▶ **Short exercise**
Everything from the line with "Recreate this scene" through the line with "sc = bpy.context.scene" should be repeated exactly, both of those lines included, and nothing else.

▶ **Supplied entries**
────
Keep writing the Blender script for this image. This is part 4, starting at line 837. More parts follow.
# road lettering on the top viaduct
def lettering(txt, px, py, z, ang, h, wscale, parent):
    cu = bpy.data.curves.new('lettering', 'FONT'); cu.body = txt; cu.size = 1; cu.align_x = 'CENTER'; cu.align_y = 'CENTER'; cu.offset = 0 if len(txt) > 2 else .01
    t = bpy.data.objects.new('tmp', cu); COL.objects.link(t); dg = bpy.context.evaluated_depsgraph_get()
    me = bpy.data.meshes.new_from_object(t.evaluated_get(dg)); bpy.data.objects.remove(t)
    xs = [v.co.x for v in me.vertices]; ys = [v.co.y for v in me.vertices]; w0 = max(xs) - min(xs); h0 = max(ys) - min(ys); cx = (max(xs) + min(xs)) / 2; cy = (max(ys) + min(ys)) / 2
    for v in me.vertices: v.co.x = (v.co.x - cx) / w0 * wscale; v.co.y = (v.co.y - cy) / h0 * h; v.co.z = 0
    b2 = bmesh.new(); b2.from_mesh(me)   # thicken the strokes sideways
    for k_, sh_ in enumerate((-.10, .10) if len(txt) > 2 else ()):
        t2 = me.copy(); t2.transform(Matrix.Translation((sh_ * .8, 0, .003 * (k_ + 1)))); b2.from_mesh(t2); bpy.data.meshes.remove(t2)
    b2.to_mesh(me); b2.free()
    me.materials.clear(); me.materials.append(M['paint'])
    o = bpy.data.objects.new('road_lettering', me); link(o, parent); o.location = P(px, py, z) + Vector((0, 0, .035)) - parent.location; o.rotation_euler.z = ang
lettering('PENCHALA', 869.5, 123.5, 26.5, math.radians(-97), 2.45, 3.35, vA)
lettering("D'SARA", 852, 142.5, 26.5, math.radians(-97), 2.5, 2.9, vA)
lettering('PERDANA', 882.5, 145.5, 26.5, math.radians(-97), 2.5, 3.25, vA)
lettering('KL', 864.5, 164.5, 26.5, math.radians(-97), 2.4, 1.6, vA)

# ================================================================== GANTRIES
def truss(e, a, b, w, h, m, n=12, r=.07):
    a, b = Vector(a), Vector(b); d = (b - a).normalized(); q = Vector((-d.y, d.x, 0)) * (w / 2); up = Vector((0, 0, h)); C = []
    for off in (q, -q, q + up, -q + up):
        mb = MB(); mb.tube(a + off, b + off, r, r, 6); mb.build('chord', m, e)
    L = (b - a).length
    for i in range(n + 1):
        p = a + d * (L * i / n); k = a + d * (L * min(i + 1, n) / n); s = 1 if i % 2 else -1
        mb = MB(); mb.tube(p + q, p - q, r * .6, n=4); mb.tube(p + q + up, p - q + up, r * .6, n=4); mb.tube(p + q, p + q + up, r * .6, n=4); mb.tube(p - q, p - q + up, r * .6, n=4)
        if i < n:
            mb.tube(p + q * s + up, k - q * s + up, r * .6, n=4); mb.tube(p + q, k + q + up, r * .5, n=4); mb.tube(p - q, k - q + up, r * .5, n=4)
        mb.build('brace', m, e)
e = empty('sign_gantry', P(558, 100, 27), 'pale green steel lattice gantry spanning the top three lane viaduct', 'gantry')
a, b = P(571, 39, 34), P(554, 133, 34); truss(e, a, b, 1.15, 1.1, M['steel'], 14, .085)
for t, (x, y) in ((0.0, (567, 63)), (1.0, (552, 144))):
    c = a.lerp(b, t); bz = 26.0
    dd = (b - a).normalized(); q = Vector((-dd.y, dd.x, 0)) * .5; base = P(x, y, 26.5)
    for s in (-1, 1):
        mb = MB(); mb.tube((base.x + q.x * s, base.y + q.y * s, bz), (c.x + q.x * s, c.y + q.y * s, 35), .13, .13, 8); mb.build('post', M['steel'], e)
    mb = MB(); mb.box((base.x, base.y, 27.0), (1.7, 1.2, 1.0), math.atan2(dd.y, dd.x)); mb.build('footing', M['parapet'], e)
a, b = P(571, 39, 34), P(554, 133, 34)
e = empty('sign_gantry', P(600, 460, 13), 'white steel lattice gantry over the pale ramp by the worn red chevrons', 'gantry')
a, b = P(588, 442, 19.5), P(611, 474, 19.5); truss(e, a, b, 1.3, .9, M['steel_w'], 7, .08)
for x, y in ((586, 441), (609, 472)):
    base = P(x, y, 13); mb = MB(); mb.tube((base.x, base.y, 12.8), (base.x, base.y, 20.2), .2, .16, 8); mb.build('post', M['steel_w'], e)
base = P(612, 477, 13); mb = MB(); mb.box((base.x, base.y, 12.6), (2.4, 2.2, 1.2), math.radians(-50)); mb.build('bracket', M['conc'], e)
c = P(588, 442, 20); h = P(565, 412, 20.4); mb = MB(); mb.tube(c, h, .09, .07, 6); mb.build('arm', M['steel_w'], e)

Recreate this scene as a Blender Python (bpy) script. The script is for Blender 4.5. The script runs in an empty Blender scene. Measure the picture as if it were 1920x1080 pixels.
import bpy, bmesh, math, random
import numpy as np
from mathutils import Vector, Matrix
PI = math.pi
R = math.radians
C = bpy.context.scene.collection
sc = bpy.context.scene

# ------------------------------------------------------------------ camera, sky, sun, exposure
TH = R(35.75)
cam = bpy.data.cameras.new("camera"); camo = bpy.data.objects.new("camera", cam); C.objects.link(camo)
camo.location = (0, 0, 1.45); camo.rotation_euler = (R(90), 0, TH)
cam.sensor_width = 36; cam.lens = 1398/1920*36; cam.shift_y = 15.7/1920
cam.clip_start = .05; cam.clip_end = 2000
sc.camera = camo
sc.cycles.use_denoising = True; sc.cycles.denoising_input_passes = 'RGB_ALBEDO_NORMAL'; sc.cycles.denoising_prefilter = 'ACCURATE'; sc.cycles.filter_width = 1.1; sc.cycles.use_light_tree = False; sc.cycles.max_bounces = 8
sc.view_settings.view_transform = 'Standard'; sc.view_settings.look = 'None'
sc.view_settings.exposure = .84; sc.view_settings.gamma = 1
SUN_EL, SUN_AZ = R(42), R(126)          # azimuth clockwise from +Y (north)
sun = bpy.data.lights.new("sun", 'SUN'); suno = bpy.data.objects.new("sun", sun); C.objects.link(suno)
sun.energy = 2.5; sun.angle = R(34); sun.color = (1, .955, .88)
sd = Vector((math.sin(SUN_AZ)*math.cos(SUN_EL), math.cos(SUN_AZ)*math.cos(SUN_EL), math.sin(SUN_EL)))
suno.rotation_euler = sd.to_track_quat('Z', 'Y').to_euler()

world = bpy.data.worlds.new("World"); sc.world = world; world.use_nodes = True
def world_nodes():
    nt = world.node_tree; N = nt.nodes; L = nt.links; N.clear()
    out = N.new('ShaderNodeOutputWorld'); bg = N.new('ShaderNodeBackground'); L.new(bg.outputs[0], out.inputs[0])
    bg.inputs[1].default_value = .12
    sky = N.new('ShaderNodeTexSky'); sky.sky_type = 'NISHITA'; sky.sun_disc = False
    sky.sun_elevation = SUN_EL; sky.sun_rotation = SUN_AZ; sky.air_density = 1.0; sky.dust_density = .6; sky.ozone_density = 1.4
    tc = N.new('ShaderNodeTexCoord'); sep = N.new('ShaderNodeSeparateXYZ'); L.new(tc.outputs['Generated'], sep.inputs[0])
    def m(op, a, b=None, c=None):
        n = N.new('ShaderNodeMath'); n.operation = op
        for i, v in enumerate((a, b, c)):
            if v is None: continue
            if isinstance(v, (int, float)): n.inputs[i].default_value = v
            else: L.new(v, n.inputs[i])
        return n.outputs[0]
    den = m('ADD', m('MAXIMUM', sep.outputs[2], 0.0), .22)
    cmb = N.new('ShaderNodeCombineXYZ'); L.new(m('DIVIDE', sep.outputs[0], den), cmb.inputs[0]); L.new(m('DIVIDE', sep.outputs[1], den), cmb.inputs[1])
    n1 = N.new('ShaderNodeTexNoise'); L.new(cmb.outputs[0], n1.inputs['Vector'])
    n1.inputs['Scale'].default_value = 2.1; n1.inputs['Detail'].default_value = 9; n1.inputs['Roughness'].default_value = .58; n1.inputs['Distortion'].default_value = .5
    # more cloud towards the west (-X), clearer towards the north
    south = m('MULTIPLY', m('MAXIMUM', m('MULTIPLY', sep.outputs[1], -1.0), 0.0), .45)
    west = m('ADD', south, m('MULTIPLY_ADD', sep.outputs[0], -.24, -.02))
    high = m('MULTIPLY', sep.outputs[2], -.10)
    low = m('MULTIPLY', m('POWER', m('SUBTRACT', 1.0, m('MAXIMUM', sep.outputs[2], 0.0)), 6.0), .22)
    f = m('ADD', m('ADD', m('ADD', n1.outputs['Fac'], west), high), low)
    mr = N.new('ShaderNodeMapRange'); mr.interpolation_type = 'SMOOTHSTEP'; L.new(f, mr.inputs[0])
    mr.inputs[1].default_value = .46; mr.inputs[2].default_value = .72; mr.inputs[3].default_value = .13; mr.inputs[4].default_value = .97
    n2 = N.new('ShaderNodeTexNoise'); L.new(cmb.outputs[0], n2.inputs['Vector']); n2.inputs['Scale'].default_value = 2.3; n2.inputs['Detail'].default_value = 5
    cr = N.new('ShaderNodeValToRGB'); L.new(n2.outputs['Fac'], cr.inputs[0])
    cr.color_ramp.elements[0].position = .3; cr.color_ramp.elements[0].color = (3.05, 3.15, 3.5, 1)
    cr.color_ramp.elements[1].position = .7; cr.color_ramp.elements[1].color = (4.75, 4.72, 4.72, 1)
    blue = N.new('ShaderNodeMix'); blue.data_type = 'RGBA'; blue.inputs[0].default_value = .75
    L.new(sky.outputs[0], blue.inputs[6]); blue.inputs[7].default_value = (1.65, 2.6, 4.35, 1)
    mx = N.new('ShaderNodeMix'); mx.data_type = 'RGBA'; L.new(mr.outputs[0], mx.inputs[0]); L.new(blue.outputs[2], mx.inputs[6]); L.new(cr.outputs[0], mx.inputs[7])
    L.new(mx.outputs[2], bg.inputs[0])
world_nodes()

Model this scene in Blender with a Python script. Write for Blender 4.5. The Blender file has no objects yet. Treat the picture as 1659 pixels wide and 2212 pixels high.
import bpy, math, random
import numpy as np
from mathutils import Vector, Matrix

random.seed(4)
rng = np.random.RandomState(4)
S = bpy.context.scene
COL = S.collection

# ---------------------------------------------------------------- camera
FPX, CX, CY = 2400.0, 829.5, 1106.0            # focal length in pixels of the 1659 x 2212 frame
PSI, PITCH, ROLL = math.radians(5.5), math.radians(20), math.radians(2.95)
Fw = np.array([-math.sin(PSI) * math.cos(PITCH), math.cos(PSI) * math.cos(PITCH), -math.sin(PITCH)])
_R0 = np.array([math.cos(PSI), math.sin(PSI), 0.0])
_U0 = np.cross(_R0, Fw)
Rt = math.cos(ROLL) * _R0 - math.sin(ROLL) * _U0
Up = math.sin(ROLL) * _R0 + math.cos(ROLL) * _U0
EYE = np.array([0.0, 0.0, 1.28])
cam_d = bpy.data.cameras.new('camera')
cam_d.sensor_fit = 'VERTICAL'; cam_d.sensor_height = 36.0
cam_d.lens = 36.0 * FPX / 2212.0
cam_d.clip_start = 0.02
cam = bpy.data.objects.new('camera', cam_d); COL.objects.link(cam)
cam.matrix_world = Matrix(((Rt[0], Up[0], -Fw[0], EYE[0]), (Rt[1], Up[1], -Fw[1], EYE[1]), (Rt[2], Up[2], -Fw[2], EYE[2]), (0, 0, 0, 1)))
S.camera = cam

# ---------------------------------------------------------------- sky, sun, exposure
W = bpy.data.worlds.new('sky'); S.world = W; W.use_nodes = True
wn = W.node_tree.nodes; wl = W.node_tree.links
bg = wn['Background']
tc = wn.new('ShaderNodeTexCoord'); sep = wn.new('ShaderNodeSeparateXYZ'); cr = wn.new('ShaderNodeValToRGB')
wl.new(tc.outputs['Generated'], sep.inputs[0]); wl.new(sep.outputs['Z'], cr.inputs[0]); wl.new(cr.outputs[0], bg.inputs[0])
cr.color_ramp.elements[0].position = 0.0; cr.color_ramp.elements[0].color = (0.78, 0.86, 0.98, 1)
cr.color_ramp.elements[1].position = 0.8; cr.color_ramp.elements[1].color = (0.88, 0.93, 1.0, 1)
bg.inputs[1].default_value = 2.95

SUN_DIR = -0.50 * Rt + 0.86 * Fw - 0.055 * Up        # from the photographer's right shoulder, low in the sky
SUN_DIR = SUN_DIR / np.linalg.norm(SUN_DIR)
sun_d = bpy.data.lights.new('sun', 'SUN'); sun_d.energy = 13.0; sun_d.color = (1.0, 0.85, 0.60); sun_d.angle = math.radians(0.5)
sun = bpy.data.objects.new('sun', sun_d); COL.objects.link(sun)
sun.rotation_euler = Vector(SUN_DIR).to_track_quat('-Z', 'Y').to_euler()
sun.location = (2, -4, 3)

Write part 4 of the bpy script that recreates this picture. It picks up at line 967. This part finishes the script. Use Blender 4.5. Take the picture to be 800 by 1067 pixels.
────
▶ **Full solution**
Recreate this scene as a Blender Python (bpy) script. The script is for Blender 4.5. The script runs in an empty Blender scene. Measure the picture as if it were 1920x1080 pixels.
import bpy, bmesh, math, random
import numpy as np
from mathutils import Vector, Matrix
PI = math.pi
R = math.radians
C = bpy.context.scene.collection
sc = bpy.context.scene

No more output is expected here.